Principles of the Flat Tax

Today’s graduated income tax system is a morass of deductions, exemptions, allowances, credits and other loopholes:

  • Every year U.S. taxpayers pay an amount equal to 30 percent of total income taxes collected simply tocomply with and administer the complex income tax system.
  • Administrative costs for the IRS in 2010 were approximately $12.4 billion.
  • Taxpayers spent 6 billion hours yearly complying with the income tax code.
  • Studies on the economic burden of the tax system show that the $1 trillion tax revenue generated through theindividual income tax adds a burden of $110-$150 billion on taxpayers and the economy.

There is a better way. Under a flat tax, all income is taxed, and it is taxed at the same rate. Furthermore, income is taxed only once, at its source, when it is realized.

All income is taxed, at the same rate, and only once. For tax year 2013 over 30 percent of individuals claimed itemized deductions with an average individual refund of just over $2,800. The same year 28.8 million returns claimed an earned income tax credit. Today’s deductions, exemptions and loopholes result in more than half of all personal income not being taxed at all. Most flat-tax proposals would require a tax rate of about 17 or 28 percent because they allow two deductions: (1) a generous personal exemption and (2) an immediate write-off of all investments in capital goods. All income is taxed at the same rate. Current marginal income tax rates range from 10 percent to 39.6 percent, making it the most progressive tax in the U.S. second only to the estate tax. Under a revenue-neutral flat tax:

  • The last dollar of income is taxed at the same rate as the first taxable dollar of income.
  • A dollar of corporate income is taxed at the same rate as a dollar of personal income.

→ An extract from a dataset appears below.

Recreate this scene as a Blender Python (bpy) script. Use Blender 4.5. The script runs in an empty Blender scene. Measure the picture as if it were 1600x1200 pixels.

Under the current system, investment income can be taxed two, three or even four times. Income is taxed first at the corporate level. When investors receive income in the form of dividends or interest, it is taxed a second time. If the business is sold, it can be taxed a third time through a capital gains tax. And after the owner’s death, the investment can be taxed a fourth time through the inheritance tax. A flat tax system would tax income only once when it is earned.